- _Task objective_: Pick every line from the data that holds the word "this".
──────── Data excerpt
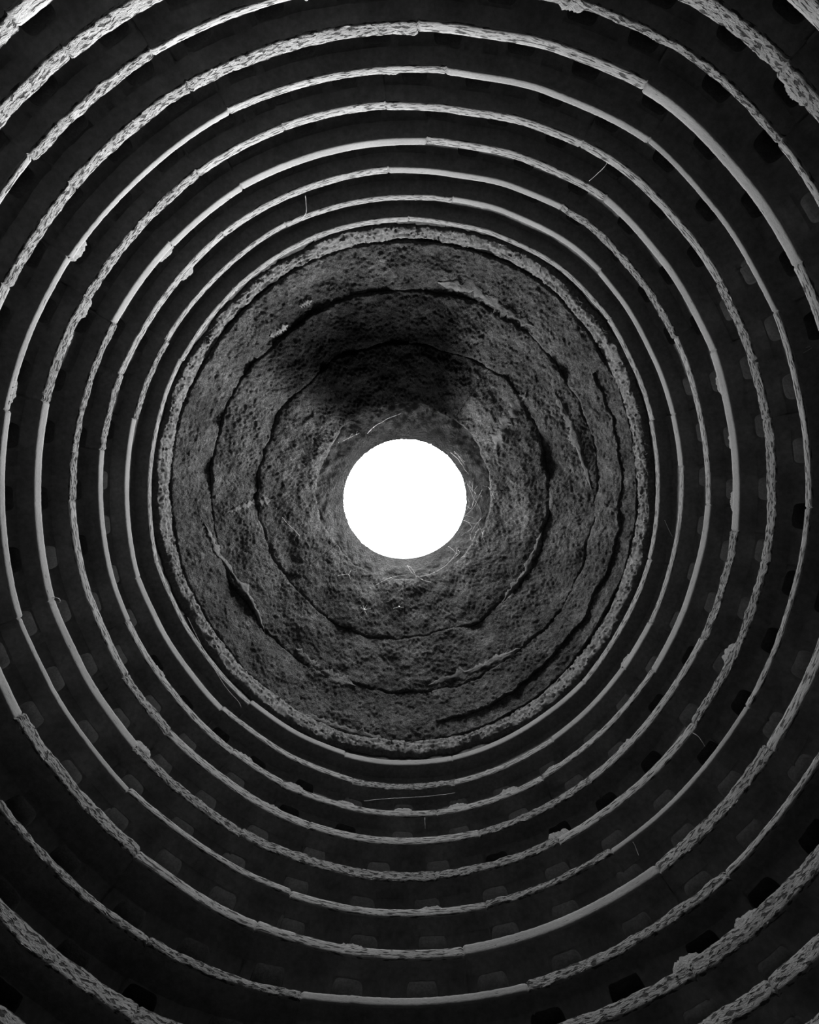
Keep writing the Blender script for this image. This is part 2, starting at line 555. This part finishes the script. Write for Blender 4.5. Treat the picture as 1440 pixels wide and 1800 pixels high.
# ------------------------------------------------------------------ plain course over the top ledge and the rough rim of the dome
def annular_stone(name, a0, a1, prof_fn, mat, parent, seed, step=0.014, back=0.16, gap=0.003, n_s=10):
    """one stone of a ring: prof_fn(phi, f) -> (R, z, dR, dz) on its visible face, f = 0 lower edge .. 1 upper edge"""
    span = a1 - a0
    R0, z0, _, _ = prof_fn(a0 + span / 2, 0.0)
    n = max(10, int(span * R0 / step))
    verts, faces = [], []
    m = n_s + 1
    for i in range(n + 1):
        ph = a0 + gap / R0 + (span - 2 * gap / R0) * i / n
        last = []
        for k in range(m):
            R, z, nR, nz = prof_fn(ph, k / n_s)
            verts.append(pol(ph, R, z))
        R, z, nR, nz = prof_fn(ph, 1.0)
        verts.append(pol(ph, R - nR * back, z - nz * back))
        R, z, nR, nz = prof_fn(ph, 0.0)
        verts.append(pol(ph, R - nR * back, z - nz * back))
    M = m + 2
    for i in range(n):
        A, B = i * M, (i + 1) * M
        for k in range(M):
            l = (k + 1) % M
            faces.append((A + k, A + l, B + l, B + k))
    faces.append(tuple(range(M - 1, -1, -1)))
    faces.append(tuple(n * M + k for k in range(M)))
    o = mesh_object(name, verts, faces, mat, parent)
    try:
        o.data.set_sharp_from_angle(angle=math.radians(60))
    except Exception:
        pass
    return o

def spread(n, start, jitter, seed):
    r = random.Random(seed)
    return [math.radians(start + 360.0 * k / n + r.uniform(-jitter, jitter)) for k in range(n)]

Z_RIM0, Z_RIM1 = 3.90, 4.03

def rim_px(phi, z):
    base = 445.0 + 15.5 * math.cos(2 * phi) + 2.5 * math.cos(phi)
    return (base + 445.0 * 0.7 * bulge(phi)) * Z_RIM0 / F

neck = empty('trim_12')
tag(neck, 'dark plain wall course between the innermost ledge and the dome rim', 'wall course', kind='structure')
aj = spread(14, 8, 4, 5)
for k in range(14):
    a0, a1 = aj[k], aj[(k + 1) % 14] + (TAU if k == 13 else 0)
    def pf(ph, f, k=k):
        R = ring_R(RINGS[0], ph) + 0.115 + 0.012 * fbm(ph * 9, f * 2, k * 2.1)
        return R, RINGS[0]['zt'] - 0.01 + f * (Z_RIM0 + 0.03 - RINGS[0]['zt']), -1.0, 0.0
    annular_stone('wall_stone', a0, a1, pf, MAT_MORTAR, neck, 900 + k, step=0.03, back=0.2, n_s=4)

rim = empty('trim_13')
tag(rim, 'rough pitted pale rim running round the foot of the dome', 'dome rim', kind='structure')
aj = spread(12, 3, 5, 11)
for k in range(12):
    a0, a1 = aj[k], aj[(k + 1) % 12] + (TAU if k == 11 else 0)
    def pf(ph, f, k=k):
        R = rim_px(ph, 0) + 0.010 * math.sin(k * 5.1)
        big = fbm(ph * 7, f * 1.2, 3.3)
        arc = ph * 2.45
        lo = Z_RIM0 + 0.050 * fbm(arc * 2.2, 1.7, 0.4) + 0.016 * fbm(arc * 18, 2.7, 0.4)
        hi = Z_RIM1 + 0.030 * fbm(arc * 3, 8.7, 0.4) + 0.008 * fbm(arc * 21, 5.7, 0.4)
        z = lo + (hi - lo) * f
        edge = abs(2 * f - 1) ** 4
        d = 0.016 * fbm(arc * 9, z * 40, 1.0, 4) + 0.009 * fbm(arc * 30, z * 100, 7.0, 2)
        return R + 0.018 * edge + d - 0.040 * f, z, -1.0, 0.0
    annular_stone('rim_stone', a0, a1, pf, MAT_RIM, rim, 950 + k, step=0.009, back=0.17, gap=-0.0005, n_s=16)

# ------------------------------------------------------------------ the dome: shell with rings of rough stones and the collar of the opening
ceiling = lathe('ceiling', [(3.38, 3.9), (3.0, 3.96), (2.80, 4.1), (2.66, 4.5), (2.40, 4.95), (1.75, 5.40), (0.95, 5.56),
                            (0.95, 5.68), (1.7, 5.66), (2.75, 5.2), (3.38, 4.3)], 96, MAT_SHELL, 0.0, 0.03)
tag(ceiling, 'sooty domed ceiling with a round opening to the white sky', 'dome', kind='structure')

# boundaries of the dome's rings: mean pixel radius, ellipse half-difference, height
BND = [(425.0, 15.0, 4.04), (347.0, 6.0, 4.41), (259.0, 3.0, 4.82), (152.0, 1.0, 5.29)]
def bnd(k, ph):
    r, e, z = BND[k]
    wav = 9.0 * fbm(math.sin(ph) * 2.2 + k * 7, math.cos(ph) * 2.2, k * 3.1) + 3.5 * fbm(ph * 9, k * 2.0, 1.1)
    if k == 0:
        wav *= 0.25
    elif k == 3:
        wav *= 0.55
    return (r * (1 + (0.7, 0.5, 0.3, 0.0)[k] * bulge(ph)) + e * math.cos(2 * ph) + wav) * z / F, z

RAD_J = [
    [90.0, 128.0, 172.0, 214.0, 268.0, 312.0, 345.0, 28.0, 58.0],
    [91.0, 133.0, 178.0, 226.0, 269.0, 318.0, 2.0, 42.0],
    [89.0, 140.0, 180.0, 232.0, 271.0, 325.0, 35.0],
]
def dome_stone(k, a0, a1, f0, f1, seed):
    rr = random.Random(seed)
    off = rr.uniform(-0.006, 0.008) + 0.008 * (f0 > 0)
    tl = rr.uniform(-0.008, 0.008)
    def pf(ph, q):
        f = f0 + (f1 - f0) * q
        R0, z0 = bnd(k, ph)
        R1, z1 = bnd(k + 1, ph)
        dR, dz = R1 - R0, z1 - z0
        L = math.hypot(dR, dz)
        nR, nz = -dz / L, dR / L       # towards the room: inward and down
        w = 0.0
        if 0 < f0 or f1 < 1:           # wavy split between two rows of stones
            w = 0.10 * fbm(ph * 6, 3.3, k * 1.9) * (4 * q * (1 - q) if False else (q if f1 < 1 else 1 - q))
        f = f + w
        R = R0 + dR * f
        z = z0 + dz * f
        x, y = R * math.sin(ph), R * math.cos(ph)
        u = (ph - a0) / (a1 - a0)
        g = 0.034 * fbm(x * 2.2, y * 2.2, z * 2.2 + k, 2)
        g += 0.011 * fbm(x * 7, y * 7, z * 7, 3)
        g += 0.009 * fbm(x * 34, y * 34, z * 34, 2)
        g += off + tl * (2 * u - 1)
        # worn lower edge stands proud here and there, upper edge sinks a little into the joint
        proud = 0.004 + 0.020 * smoothstep(-0.3, 0.5, fbm(math.sin(ph) * 2.5 + 9 * k, math.cos(ph) * 2.5, 5.0, 2))
        ragged = 1.0 + 0.8 * fbm(ph * 14, k * 3.7, 2.2)
        g += proud * (1 - q) - 0.004 * q
        g -= 0.012 * max(0.0, 1 - q / (0.03 * ragged)) + 0.008 * max(0.0, 1 - (1 - q) / (0.03 * ragged))
        g -= 0.006 * max(0.0, 1 - min(u, 1 - u) / 0.012)
        return R + nR * g, z + nz * g, nR, nz
    return annular_stone('dome_stone', a0, a1, pf, MAT_DOME, ceiling, seed, step=0.0115, back=0.13, gap=0.0, n_s=int(52 * (f1 - f0)) + 4)

for k in range(3):
    js = sorted(math.radians(a) for a in RAD_J[k])
    for q, a0 in enumerate(js):
        a1 = js[(q + 1) % len(js)]
        if a1 < a0:
            a1 += TAU
        seed = 1200 + 40 * k + q
        mid = math.degrees((a0 + a1) / 2) % 360
        if k == 0 and 50 < mid < 155:
            dome_stone(k, a0, a1, 0.0, 0.36, seed)
            dome_stone(k, a0, a1, 0.36, 1.0, seed + 20)
        else:
            dome_stone(k, a0, a1, 0.0, 1.0, seed)

# collar
cj = [math.radians(a) for a in (20, 88, 150, 205, 270, 325)]
for q, a0 in enumerate(cj):
    a1 = cj[(q + 1) % 6] + (TAU if q == 5 else 0)
    def pf(ph, f, q=q):
        R0 = (163.0 + 5 * fbm(math.sin(ph) * 2, math.cos(ph) * 2, 4.4)) * 5.36 / F
        # lower edge centred on the tower, upper edge on the opening
        x0, y0 = R0 * math.sin(ph) + 0.04, -R0 * math.cos(ph) - 0.03
        rw = OC_R + 0.006 * fbm(ph * 5, 1.3, 2.0) + 0.006 * fbm(ph * 24, 4.3, 2.0)
        x1, y1 = OCX + rw * math.sin(ph), OCY - rw * math.cos(ph)
        z = 5.345 + (OC_Z - 5.345) * f
        x, y = x0 + (x1 - x0) * f, y0 + (y1 - y0) * f
        R = math.hypot(x, y)
        g = 0.022 * fbm(x * 5, y * 5, z * 5) + 0.010 * fbm(x * 24, y * 24, z * 24)
        return R + 0.5 * g * (1 - f), z - g * (1 - f), -0.5, -0.85
    annular_stone('collar_stone', a0, a1, pf, MAT_COLLAR, ceiling, 1500 + q, step=0.012, back=0.10, gap=-0.0005, n_s=22)


# ------------------------------------------------------------------ what clings to the dome: mortar smears, cobwebs, egg sacs
from mathutils.bvhtree import BVHTree
def surface_tree(objs):
    vs, fs = [], []
    for o in objs:
        base = len(vs)
        vs += [v.co.copy() for v in o.data.vertices]
        fs += [tuple(base + i for i in p.vertices) for p in o.data.polygons if len(p.vertices) == 4]
    return BVHTree.FromPolygons(vs, fs)
TREE = surface_tree([o for o in ceiling.children])
EYE = Vector((0, 0, CZ))
def on_dome(px, py, lift=0.0):
    """point of the dome surface seen at this pixel, lifted into the room by lift metres"""
    d = Vector(((px - CX) / F, (py - CY) / F, 1.0)).normalized()
    hit, nrm, idx, dist = TREE.ray_cast(EYE, d)
    if hit is None:
        return EYE + d * (5.45 / d.z)
    return hit - d * lift

def smear(pts, width, seed):
    """a patch of old mortar smeared along a joint of the dome"""
    n, m = 46, 9
    seg = len(pts) - 1
    verts, faces = [], []
    for i in range(n + 1):
        t = i / n * seg
        k = min(int(t), seg - 1)
        f = t - k
        x = pts[k][0] * (1 - f) + pts[k + 1][0] * f
        y = pts[k][1] * (1 - f) + pts[k + 1][1] * f
        dx, dy = pts[k + 1][0] - pts[k][0], pts[k + 1][1] - pts[k][1]
        L = math.hypot(dx, dy)
        sx, sy = -dy / L, dx / L
        w = width * (0.5 + 0.9 * abs(fbm(i * 0.17, seed, 0.3)) + 0.25 * fbm(i * 0.7, seed, 5.3)) * min(1.0, 3 * (1 - abs(2 * i / n - 1)) + 0.1)
        for j in range(m):
            q = -1 + 2 * j / (m - 1)
            h = 0.016 * (1 - abs(q) ** 3) - 0.006 + 0.006 * fbm(i * 0.5, j * 0.6, seed)
            ws = w * (1 + 0.9 * fbm(i * 0.45, seed + (3 if q > 0 else 8), 1.7))
            verts.append(tuple(on_dome(x + sx * ws * q, y + sy * ws * q, h)))
    for i in range(n):
        for j in range(m - 1):
            A, B = i * m, (i + 1) * m
            faces.append((A + j, A + j + 1, B + j + 1, B + j))
    return mesh_object('mortar_smear', verts, faces, MAT_SMEAR, ceiling)
smear([(770, 496), (835, 508), (885, 545), (938, 574)], 13, 1.0)
smear([(752, 1205), (840, 1175), (915, 1140)], 9, 2.0)
smear([(882, 1060), (925, 1005), (955, 930)], 8, 3.0)
smear([(360, 920), (385, 975), (440, 1050), (466, 1112)], 7, 4.0)
smear([(520, 1140), (560, 1180), (625, 1205)], 14, 5.0)
smear([(526, 538), (536, 532), (549, 527)], 7, 6.0)
smear([(474, 592), (490, 582), (507, 570)], 7, 6.5)
smear([(870, 790), (890, 740), (925, 690)], 16, 7.0)
smear([(975, 690), (1005, 750), (1040, 860)], 9, 8.0)
smear([(530, 1255), (600, 1280), (690, 1305)], 9, 9.0)
smear([(400, 900), (440, 885), (480, 878)], 8, 10.0)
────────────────
- _Complete response_:
Keep writing the Blender script for this image. This is part 2, starting at line 555. This part finishes the script. Write for Blender 4.5. Treat the picture as 1440 pixels wide and 1800 pixels high.
    """point of the dome surface seen at this pixel, lifted into the room by lift metres"""